• [Instructions for the task]:
Omit all pictures, then retype the data exactly as given.

• [Data excerpt]:
※

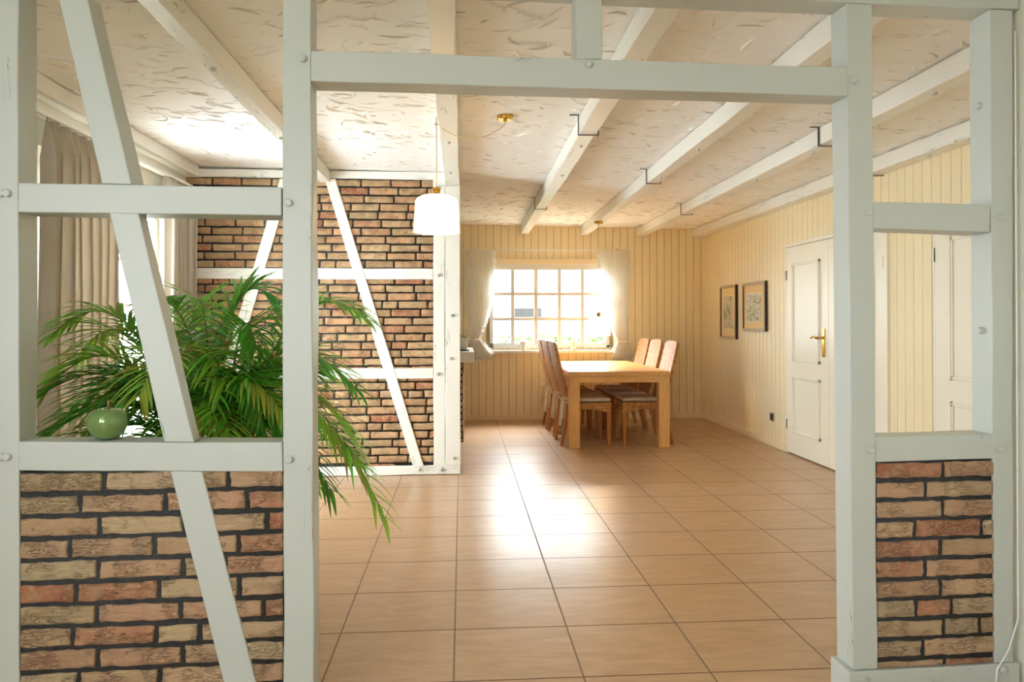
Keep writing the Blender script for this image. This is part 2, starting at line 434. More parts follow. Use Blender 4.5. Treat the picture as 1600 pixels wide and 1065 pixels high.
# left wall with two openings (garden door, near window)
GY0, GY1, GZ = 3.92, 5.56, 2.16
m = MB()
for y0, y1, z0, z1 in ((-2.5, -1.5, 0, ZC), (-1.5, -1.2, 0, ZC), (-1.2, .3, 0, .9), (-1.2, .3, 2.2, ZC), (.3, GY0, 0, ZC), (GY0, GY1, GZ, ZC), (GY1, YB+.25, 0, ZC)): m.box(XL-.25, y0, z0, XL, y1, z1)
struct(m.build('wall_left', 'wall_plain'))
m = MB(); m.box(XN, YR, 0, XN+.15, 2.4, ZC); m.box(XN+.15, 2.2, 0, XR+.1, 2.32, ZC); struct(m.build('wall_near_right', 'wall_plain'))
m = MB()
for x0, x1, z0, z1 in ((-2.5, -2.1, 0, ZC), (-2.1, -.9, 0, .9), (-2.1, -.9, 2.1, ZC), (-.9, XN+.15, 0, ZC)): m.box(x0, YR-.2, z0, x1, YR, z1)
struct(m.build('wall_rear', 'wall_plain'))
# baseboards
m = MB(); m.box(0.05, YB-.022, 0, XR, YB-.006, .06); struct(m.build('baseboard_back', 'panel_cream', bevel=.003))
m = MB()
for a, b in ((DY1+.03, YB-.02), (D2Y1+.03, DY0-.05), (2.33, D2Y0-.03)): m.box(XR-.022, a, 0, XR-.006, b, .06)
struct(m.build('baseboard_right', 'panel_cream', bevel=.003))
p = onX(1578, 1062, XN)
m = MB(); m.box(XN-.018, YR, 0, XN, 2.18, .105); struct(m.build('baseboard_near_right', 'white_frame', bevel=.004))

# ------------------------------------------------------------------ bricks
PAL = [(218, 190, 156), (212, 182, 146), (222, 194, 156), (216, 174, 138), (218, 166, 134), (206, 138, 106), (200, 122, 92), (226, 200, 164), (212, 178, 142), (222, 180, 146)]
def bricks(m, x0, x1, z0, z1, plane, nu, nv, seed, pitch=.0648, bl=.222, bh=.0515, zoff=0, xoff=0, dep=.012, red=1, tone=(1, 1, 1)):
    """plane(x, out) -> (x, y) of the wall face, out = how far it stands proud."""
    r = random.Random(seed); z = z1-bh-.003+zoff; row = 0
    while z > z0-bh:
        x = x0+.001; first = True
        while x < x1:
            L = bl*(r.choice((1, 1, .5)) if r.random() < .4 else 1)*r.uniform(.96, 1.03)
            if first: L = bl*((1, .72, 1, .6)[row % 4])*r.uniform(.93, 1.05); first = False
            if x1-(x+L) < .045: L = x1-x
            a, b = max(x, x0+.002), min(x+L, x1-.002); zz0, zz1 = max(z, z0), min(z+bh*r.uniform(.95, 1.04), z1-.002)
            if b-a > .025 and zz1-zz0 > .015:
                k = r.random()
                c = PAL[r.choice((0, 1, 2, 7, 8, 3, 9))] if k > .42*red else PAL[r.choice((3, 4, 4, 5, 6, 9))]
                kk = r.uniform(.92, 1.04); c = lin([min(255, q*kk*tn*r.uniform(.99, 1.01)) for q, tn in zip(c, tone)]); sd = r.uniform(0, 99); tilt = r.uniform(-.002, .002)
                n_u = max(2, int(nu*(b-a)/bl)); amp = .0042
                def fn(s, t, a=a, b=b, zz0=zz0, zz1=zz1, sd=sd, tilt=tilt):
                    s = .5-.5*math.cos(PI*s); t = .5-.5*math.cos(PI*t)
                    ex = 1-max(0, 1-min(s, 1-s)*(b-a)/.004)**2*.9; ez = 1-max(0, 1-min(t, 1-t)*(zz1-zz0)/.0035)**2*.9
                    px, pz = a+(b-a)*s, zz0+(zz1-zz0)*t
                    q = Vector((px*22, pz*38, sd)); d = noise.noise(q)*.5+noise.noise(q*2.7)*.35+noise.noise(q*6)*.15
                    e = noise.noise(Vector((px*30, t*1.5, sd+5)))*amp*.9
                    out = dep*min(ex, ez)+d*amp*1.5*min(ex, ez)
                    pz2 = pz+e*(abs(t-.5)*2)+tilt*(s-.5)
                    px2 = px+noise.noise(Vector((t*3, sd, 1.5)))*amp*abs(s-.5)*2
                    X_, Y_ = plane(px2, out); return Vector((X_, Y_, min(max(pz2, z0), z1)))
                m.grid(fn, n_u, nv, c)
            x += L+.0125
        z -= pitch; row += 1

# ------------------------------------------------------------------ near half-timbered partition
NRM = Vector((-FB, 1, 0)).normalized()
part = thing('timber_partition', 'white half-timbered open room divider with brick infill nearest the viewer', 'room divider', (0, FA, 0))
TH = .098
def quad(tl, tr, br, bl, off=0): return [onF(*q, off) for q in (tl, tr, br, bl)]
_s = [0]
def vert_timber(name, lx_top, rx_top, lx_bot, rx_bot, yt, yb, th=TH, off=0, ztop=None, zbot=None, n=26, label=None):
    _s[0] += 1
    lt, lb, rt, rb = onF(lx_top, yt, off), onF(lx_bot, yb, off), onF(rx_top, yt, off), onF(rx_bot, yb, off)
    def ext(a, b, z): t = (z-a.z)/(b.z-a.z); return a.lerp(b, t)
    if zbot is not None: lb2, rb2 = ext(lt, lb, zbot), ext(rt, rb, zbot)
    else: lb2, rb2 = lb, rb
    if ztop is not None: lt2, rt2 = ext(lt, lb, ztop), ext(rt, rb, ztop)
    else: lt2, rt2 = lt, rt
    m = MB(); m.timber(lb2, lt2, rb2, rt2, NRM*th, n=n, seed=_s[0])
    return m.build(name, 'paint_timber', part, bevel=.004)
def horiz_timber(name, tl, tr, br, bl, th=TH, off=0, n=16, amp=.0015):
    _s[0] += 1; a, b, c, d = quad(tl, tr, br, bl, off)
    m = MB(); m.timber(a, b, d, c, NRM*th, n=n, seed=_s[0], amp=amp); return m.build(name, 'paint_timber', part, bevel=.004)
ZT, ZPL = 2.272, .105
vert_timber('post', -20, 28.5, -17, 30.5, 0, 1060, ztop=ZT, zbot=ZPL)
vert_timber('post', 441, 486, 443.5, 491, 0, 1060, ztop=ZT, zbot=ZPL)
vert_timber('post', 1323, 1363, 1333, 1372, 0, 1046, ztop=ZT, zbot=ZPL)
vert_timber('post', 1547, 1582, 1554, 1584, 0, 1040, ztop=ZT, zbot=ZPL)
vert_timber('stud', 899.5, 940, 900, 940.5, 0, 92, ztop=ZT, n=8)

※

• [Full response]:
Keep writing the Blender script for this image. This is part 2, starting at line 434. More parts follow. Use Blender 4.5. Treat the picture as 1600 pixels wide and 1065 pixels high.
# left wall with two openings (garden door, near window)
GY0, GY1, GZ = 3.92, 5.56, 2.16
m = MB()
for y0, y1, z0, z1 in ((-2.5, -1.5, 0, ZC), (-1.5, -1.2, 0, ZC), (-1.2, .3, 0, .9), (-1.2, .3, 2.2, ZC), (.3, GY0, 0, ZC), (GY0, GY1, GZ, ZC), (GY1, YB+.25, 0, ZC)): m.box(XL-.25, y0, z0, XL, y1, z1)
struct(m.build('wall_left', 'wall_plain'))
m = MB(); m.box(XN, YR, 0, XN+.15, 2.4, ZC); m.box(XN+.15, 2.2, 0, XR+.1, 2.32, ZC); struct(m.build('wall_near_right', 'wall_plain'))
m = MB()
for x0, x1, z0, z1 in ((-2.5, -2.1, 0, ZC), (-2.1, -.9, 0, .9), (-2.1, -.9, 2.1, ZC), (-.9, XN+.15, 0, ZC)): m.box(x0, YR-.2, z0, x1, YR, z1)
struct(m.build('wall_rear', 'wall_plain'))
# baseboards
m = MB(); m.box(0.05, YB-.022, 0, XR, YB-.006, .06); struct(m.build('baseboard_back', 'panel_cream', bevel=.003))
m = MB()
for a, b in ((DY1+.03, YB-.02), (D2Y1+.03, DY0-.05), (2.33, D2Y0-.03)): m.box(XR-.022, a, 0, XR-.006, b, .06)
struct(m.build('baseboard_right', 'panel_cream', bevel=.003))
p = onX(1578, 1062, XN)
m = MB(); m.box(XN-.018, YR, 0, XN, 2.18, .105); struct(m.build('baseboard_near_right', 'white_frame', bevel=.004))

# ------------------------------------------------------------------ bricks
PAL = [(218, 190, 156), (212, 182, 146), (222, 194, 156), (216, 174, 138), (218, 166, 134), (206, 138, 106), (200, 122, 92), (226, 200, 164), (212, 178, 142), (222, 180, 146)]
def bricks(m, x0, x1, z0, z1, plane, nu, nv, seed, pitch=.0648, bl=.222, bh=.0515, zoff=0, xoff=0, dep=.012, red=1, tone=(1, 1, 1)):
    """plane(x, out) -> (x, y) of the wall face, out = how far it stands proud."""
    r = random.Random(seed); z = z1-bh-.003+zoff; row = 0
    while z > z0-bh:
        x = x0+.001; first = True
        while x < x1:
            L = bl*(r.choice((1, 1, .5)) if r.random() < .4 else 1)*r.uniform(.96, 1.03)
            if first: L = bl*((1, .72, 1, .6)[row % 4])*r.uniform(.93, 1.05); first = False
            if x1-(x+L) < .045: L = x1-x
            a, b = max(x, x0+.002), min(x+L, x1-.002); zz0, zz1 = max(z, z0), min(z+bh*r.uniform(.95, 1.04), z1-.002)
            if b-a > .025 and zz1-zz0 > .015:
                k = r.random()
                c = PAL[r.choice((0, 1, 2, 7, 8, 3, 9))] if k > .42*red else PAL[r.choice((3, 4, 4, 5, 6, 9))]
                kk = r.uniform(.92, 1.04); c = lin([min(255, q*kk*tn*r.uniform(.99, 1.01)) for q, tn in zip(c, tone)]); sd = r.uniform(0, 99); tilt = r.uniform(-.002, .002)
                n_u = max(2, int(nu*(b-a)/bl)); amp = .0042
                def fn(s, t, a=a, b=b, zz0=zz0, zz1=zz1, sd=sd, tilt=tilt):
                    s = .5-.5*math.cos(PI*s); t = .5-.5*math.cos(PI*t)
                    ex = 1-max(0, 1-min(s, 1-s)*(b-a)/.004)**2*.9; ez = 1-max(0, 1-min(t, 1-t)*(zz1-zz0)/.0035)**2*.9
                    px, pz = a+(b-a)*s, zz0+(zz1-zz0)*t
                    q = Vector((px*22, pz*38, sd)); d = noise.noise(q)*.5+noise.noise(q*2.7)*.35+noise.noise(q*6)*.15
                    e = noise.noise(Vector((px*30, t*1.5, sd+5)))*amp*.9
                    out = dep*min(ex, ez)+d*amp*1.5*min(ex, ez)
                    pz2 = pz+e*(abs(t-.5)*2)+tilt*(s-.5)
                    px2 = px+noise.noise(Vector((t*3, sd, 1.5)))*amp*abs(s-.5)*2
                    X_, Y_ = plane(px2, out); return Vector((X_, Y_, min(max(pz2, z0), z1)))
                m.grid(fn, n_u, nv, c)
            x += L+.0125
        z -= pitch; row += 1

# ------------------------------------------------------------------ near half-timbered partition
NRM = Vector((-FB, 1, 0)).normalized()
part = thing('timber_partition', 'white half-timbered open room divider with brick infill nearest the viewer', 'room divider', (0, FA, 0))
TH = .098
def quad(tl, tr, br, bl, off=0): return [onF(*q, off) for q in (tl, tr, br, bl)]
_s = [0]
def vert_timber(name, lx_top, rx_top, lx_bot, rx_bot, yt, yb, th=TH, off=0, ztop=None, zbot=None, n=26, label=None):
    _s[0] += 1
    lt, lb, rt, rb = onF(lx_top, yt, off), onF(lx_bot, yb, off), onF(rx_top, yt, off), onF(rx_bot, yb, off)
    def ext(a, b, z): t = (z-a.z)/(b.z-a.z); return a.lerp(b, t)
    if zbot is not None: lb2, rb2 = ext(lt, lb, zbot), ext(rt, rb, zbot)
    else: lb2, rb2 = lb, rb
    if ztop is not None: lt2, rt2 = ext(lt, lb, ztop), ext(rt, rb, ztop)
    else: lt2, rt2 = lt, rt
    m = MB(); m.timber(lb2, lt2, rb2, rt2, NRM*th, n=n, seed=_s[0])
    return m.build(name, 'paint_timber', part, bevel=.004)
def horiz_timber(name, tl, tr, br, bl, th=TH, off=0, n=16, amp=.0015):
    _s[0] += 1; a, b, c, d = quad(tl, tr, br, bl, off)
    m = MB(); m.timber(a, b, d, c, NRM*th, n=n, seed=_s[0], amp=amp); return m.build(name, 'paint_timber', part, bevel=.004)
ZT, ZPL = 2.272, .105
vert_timber('post', -20, 28.5, -17, 30.5, 0, 1060, ztop=ZT, zbot=ZPL)
vert_timber('post', 441, 486, 443.5, 491, 0, 1060, ztop=ZT, zbot=ZPL)
vert_timber('post', 1323, 1363, 1333, 1372, 0, 1046, ztop=ZT, zbot=ZPL)
vert_timber('post', 1547, 1582, 1554, 1584, 0, 1040, ztop=ZT, zbot=ZPL)
vert_timber('stud', 899.5, 940, 900, 940.5, 0, 92, ztop=ZT, n=8)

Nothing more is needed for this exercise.